Mit einem von Schreyl angesagten Höhepunkt, nämlich "Exklusive Einblicke ins private Leben von Nena" wusste die Sängerin auf ihre ganz eigene Art umzugehen. In einem "Homevideo", das Nenas Tochter drehte, tritt die Sängerin parodistisch mit um den Hals gehängten Schildern auf: Einmal als "Rockstar", dann als "Hausfrau", schließlich als "Oma" (Nena ist seit drei Monaten zweifache Großmutter ihrer Zwillinge). Ein Fall fürs Poesiealbum ist, wie die Großmutter auf dem Sofa sitzt, strickt, eine Katze streichelt und sagt: "Das ist mein Enkel."

"Ich hab stark ihre Power gespürt!"

Man fühlt sich an Harald Schmidt erinnert, der nach der Sommerpause sehr unscharfe Ferienfotos präsentierte, auf denen nichts zu erkennen war.
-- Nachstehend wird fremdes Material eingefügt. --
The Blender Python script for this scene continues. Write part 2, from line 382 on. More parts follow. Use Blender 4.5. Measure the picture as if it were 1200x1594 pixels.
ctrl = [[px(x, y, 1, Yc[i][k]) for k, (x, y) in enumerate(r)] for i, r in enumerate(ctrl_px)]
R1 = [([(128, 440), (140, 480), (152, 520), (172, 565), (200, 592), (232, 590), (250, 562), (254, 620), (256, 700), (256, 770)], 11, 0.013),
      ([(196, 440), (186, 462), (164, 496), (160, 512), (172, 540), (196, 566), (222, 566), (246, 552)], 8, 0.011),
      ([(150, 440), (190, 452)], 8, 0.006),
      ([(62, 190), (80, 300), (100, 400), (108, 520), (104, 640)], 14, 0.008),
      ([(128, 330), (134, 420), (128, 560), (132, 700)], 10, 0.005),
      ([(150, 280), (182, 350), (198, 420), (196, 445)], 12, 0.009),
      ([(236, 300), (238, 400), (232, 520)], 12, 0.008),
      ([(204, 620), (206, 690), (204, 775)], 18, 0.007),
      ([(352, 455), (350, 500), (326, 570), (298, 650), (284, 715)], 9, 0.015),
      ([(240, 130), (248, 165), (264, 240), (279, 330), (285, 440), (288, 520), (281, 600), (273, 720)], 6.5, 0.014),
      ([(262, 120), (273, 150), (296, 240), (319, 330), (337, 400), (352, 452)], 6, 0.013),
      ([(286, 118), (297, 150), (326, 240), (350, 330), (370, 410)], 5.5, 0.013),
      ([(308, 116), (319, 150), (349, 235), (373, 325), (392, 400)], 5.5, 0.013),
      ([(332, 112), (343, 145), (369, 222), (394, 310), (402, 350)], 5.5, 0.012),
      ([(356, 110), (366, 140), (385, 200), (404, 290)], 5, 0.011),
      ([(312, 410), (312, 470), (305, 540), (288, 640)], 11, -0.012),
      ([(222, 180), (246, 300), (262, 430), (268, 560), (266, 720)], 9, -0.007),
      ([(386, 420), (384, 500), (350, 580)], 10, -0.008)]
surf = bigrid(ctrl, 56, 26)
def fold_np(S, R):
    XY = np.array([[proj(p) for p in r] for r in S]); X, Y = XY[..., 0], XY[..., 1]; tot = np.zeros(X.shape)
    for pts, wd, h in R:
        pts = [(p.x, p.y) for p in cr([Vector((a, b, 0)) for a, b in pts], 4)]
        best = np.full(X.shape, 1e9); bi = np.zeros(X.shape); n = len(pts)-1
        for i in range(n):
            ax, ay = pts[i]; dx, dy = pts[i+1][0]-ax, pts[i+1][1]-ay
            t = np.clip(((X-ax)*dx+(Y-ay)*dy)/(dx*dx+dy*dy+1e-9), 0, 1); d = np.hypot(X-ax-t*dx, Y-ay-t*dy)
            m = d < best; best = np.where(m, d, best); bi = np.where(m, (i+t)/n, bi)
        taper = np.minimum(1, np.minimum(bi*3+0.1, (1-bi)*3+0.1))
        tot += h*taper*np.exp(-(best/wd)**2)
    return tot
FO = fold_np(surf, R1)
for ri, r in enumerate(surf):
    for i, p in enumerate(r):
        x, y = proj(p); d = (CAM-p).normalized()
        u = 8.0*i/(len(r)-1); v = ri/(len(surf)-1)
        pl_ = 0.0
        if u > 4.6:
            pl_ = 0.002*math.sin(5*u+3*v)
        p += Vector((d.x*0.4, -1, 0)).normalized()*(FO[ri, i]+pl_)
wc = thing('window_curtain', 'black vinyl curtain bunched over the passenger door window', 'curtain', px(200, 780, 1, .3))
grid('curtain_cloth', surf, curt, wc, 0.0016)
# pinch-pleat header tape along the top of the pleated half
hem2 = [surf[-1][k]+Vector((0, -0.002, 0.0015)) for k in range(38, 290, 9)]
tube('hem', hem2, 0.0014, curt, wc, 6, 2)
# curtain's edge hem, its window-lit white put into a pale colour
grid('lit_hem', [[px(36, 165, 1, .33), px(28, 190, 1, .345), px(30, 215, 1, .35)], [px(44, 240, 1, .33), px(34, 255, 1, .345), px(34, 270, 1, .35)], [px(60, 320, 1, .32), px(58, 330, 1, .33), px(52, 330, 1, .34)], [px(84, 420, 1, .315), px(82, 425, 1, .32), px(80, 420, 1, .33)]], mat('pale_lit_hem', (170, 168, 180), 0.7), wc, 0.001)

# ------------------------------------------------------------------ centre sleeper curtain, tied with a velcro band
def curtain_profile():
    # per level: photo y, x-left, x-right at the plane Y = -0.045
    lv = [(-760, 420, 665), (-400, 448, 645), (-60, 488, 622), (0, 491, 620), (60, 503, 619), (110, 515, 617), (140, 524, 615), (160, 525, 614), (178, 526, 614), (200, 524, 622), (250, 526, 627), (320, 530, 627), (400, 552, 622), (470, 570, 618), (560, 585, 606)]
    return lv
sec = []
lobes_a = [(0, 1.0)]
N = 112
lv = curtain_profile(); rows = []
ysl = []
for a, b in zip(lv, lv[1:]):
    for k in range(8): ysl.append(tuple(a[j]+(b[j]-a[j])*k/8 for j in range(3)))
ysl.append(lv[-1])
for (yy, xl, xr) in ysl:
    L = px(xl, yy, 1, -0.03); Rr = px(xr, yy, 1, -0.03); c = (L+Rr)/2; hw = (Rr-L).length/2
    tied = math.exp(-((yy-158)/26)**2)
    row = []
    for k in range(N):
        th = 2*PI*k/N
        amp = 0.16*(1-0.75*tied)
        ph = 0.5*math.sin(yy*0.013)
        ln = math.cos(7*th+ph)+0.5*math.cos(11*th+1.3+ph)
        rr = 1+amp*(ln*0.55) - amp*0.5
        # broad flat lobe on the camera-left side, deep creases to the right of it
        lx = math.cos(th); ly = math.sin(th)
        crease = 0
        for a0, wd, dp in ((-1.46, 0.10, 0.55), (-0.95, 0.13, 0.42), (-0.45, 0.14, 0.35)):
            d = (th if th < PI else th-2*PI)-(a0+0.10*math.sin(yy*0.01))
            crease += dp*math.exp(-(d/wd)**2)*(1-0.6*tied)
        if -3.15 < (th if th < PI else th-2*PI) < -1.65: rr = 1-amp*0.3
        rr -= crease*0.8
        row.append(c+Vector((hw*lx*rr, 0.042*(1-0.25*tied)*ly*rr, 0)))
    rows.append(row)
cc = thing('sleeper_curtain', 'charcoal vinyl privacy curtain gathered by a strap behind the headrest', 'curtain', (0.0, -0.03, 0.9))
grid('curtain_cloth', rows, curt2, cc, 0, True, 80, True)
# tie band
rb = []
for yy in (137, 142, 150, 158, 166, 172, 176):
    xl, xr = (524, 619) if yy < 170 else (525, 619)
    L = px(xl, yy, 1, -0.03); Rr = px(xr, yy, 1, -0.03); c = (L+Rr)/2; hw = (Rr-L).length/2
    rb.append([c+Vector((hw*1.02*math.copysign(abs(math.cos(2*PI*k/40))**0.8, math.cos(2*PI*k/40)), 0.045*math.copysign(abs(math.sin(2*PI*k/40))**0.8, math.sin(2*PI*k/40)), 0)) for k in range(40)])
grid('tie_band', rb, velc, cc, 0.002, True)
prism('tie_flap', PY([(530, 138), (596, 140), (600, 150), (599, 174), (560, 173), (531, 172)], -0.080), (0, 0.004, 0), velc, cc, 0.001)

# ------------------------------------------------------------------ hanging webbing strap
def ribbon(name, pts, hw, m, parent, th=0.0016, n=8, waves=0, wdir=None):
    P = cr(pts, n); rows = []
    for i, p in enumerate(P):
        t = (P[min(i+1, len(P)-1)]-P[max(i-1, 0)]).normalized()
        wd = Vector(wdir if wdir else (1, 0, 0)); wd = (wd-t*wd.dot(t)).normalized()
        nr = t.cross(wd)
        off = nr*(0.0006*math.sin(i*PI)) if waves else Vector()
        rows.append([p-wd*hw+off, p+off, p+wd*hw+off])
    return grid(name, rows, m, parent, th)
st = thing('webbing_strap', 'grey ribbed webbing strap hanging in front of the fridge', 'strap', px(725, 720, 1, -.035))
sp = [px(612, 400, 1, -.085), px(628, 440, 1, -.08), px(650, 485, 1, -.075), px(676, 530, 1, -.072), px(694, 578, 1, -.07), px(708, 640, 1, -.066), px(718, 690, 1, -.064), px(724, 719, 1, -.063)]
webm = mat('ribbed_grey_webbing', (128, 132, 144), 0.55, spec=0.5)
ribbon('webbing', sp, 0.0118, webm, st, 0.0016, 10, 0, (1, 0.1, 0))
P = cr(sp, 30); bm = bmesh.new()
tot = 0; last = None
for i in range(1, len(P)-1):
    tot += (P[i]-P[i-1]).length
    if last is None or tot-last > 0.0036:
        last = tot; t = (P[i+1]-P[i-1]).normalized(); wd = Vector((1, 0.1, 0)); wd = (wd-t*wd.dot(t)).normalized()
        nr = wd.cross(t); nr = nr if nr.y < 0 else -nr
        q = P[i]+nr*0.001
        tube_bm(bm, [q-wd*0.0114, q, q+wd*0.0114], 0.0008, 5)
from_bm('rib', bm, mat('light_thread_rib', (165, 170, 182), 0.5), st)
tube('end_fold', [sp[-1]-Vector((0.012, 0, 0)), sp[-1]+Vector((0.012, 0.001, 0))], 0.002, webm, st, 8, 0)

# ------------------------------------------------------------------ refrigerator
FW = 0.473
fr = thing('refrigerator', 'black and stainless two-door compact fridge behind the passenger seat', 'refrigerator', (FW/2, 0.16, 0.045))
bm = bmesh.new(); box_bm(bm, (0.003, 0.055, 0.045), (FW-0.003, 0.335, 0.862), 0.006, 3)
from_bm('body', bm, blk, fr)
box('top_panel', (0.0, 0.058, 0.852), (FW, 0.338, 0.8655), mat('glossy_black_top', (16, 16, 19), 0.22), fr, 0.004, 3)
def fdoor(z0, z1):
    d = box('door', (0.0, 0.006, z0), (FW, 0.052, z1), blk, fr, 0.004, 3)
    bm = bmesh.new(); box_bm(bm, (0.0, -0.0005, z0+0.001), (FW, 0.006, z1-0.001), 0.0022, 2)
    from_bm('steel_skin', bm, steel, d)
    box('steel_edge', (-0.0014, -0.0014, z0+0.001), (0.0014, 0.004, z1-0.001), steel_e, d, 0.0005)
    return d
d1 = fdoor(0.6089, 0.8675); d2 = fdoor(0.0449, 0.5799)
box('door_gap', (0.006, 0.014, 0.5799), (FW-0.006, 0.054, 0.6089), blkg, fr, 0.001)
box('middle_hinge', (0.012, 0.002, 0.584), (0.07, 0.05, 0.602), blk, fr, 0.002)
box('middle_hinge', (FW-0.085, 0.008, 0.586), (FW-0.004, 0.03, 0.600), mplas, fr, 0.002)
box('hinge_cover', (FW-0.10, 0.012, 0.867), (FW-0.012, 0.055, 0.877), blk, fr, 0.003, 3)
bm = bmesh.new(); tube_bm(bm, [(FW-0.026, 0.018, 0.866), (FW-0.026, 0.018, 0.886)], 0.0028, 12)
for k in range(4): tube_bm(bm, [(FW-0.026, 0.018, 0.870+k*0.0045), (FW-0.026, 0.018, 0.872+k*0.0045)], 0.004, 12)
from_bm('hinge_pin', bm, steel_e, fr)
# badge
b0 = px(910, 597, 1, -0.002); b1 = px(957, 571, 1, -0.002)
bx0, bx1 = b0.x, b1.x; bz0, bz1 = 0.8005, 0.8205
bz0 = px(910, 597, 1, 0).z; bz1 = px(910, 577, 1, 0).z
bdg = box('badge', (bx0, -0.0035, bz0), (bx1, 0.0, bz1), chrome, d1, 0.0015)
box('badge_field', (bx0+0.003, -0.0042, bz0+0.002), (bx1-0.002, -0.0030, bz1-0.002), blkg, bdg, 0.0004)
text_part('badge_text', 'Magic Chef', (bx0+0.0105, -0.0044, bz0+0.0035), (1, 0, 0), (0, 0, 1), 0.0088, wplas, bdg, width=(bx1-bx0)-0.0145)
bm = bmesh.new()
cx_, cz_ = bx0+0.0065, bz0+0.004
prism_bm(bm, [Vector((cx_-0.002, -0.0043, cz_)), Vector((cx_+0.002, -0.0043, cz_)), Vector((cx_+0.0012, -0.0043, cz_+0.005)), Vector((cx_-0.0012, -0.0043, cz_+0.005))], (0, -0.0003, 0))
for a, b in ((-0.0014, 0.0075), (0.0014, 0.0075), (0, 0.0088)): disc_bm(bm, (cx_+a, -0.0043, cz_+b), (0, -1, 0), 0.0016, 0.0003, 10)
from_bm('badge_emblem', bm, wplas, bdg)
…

Richtig bewegend wurde es am Ende, als Nena ihr sehr persönliches Lied In meinem Leben vortrug. Darin singt sie unter anderem über die Liebe zu ihren vier Kindern.

Moderator Schreyl wollte anschließend von Nenas 19 Jahre alten Zwillingen wissen: "Seid ihr stolz, wenn ihr so etwas hört?" Antwort der Tochter: "Stolz ist kein Ausdruck, sondern es berührt mich. Und ich lerne noch was über sie." Nenas Sohn meinte: "Ich hab stark ihre Power gespürt!"

Unglaublich - die reden ja beide so sphärisch wie ihre Mutter! Und sehen dabei auch noch genau so selbstbewusst, schön, frech und fröhlich aus wie Nena. Übrigens werden die beiden sie auch auf ihrer Tour begleiten und mit ihr auftreten.

Am Ende weiß man nicht: Nimmt die Kelly- äh... Nena-Family irgendwelche tollen Drogen oder sind die wirklich so frei, in sich ruhend und glücklich - ach ja, fast vergessen: Das Singen macht ja so glücklich und schön. Vielleicht sollte es Marco Schreyl ja mal mit Trällern probieren, bevor er seine nächste Sendung moderiert.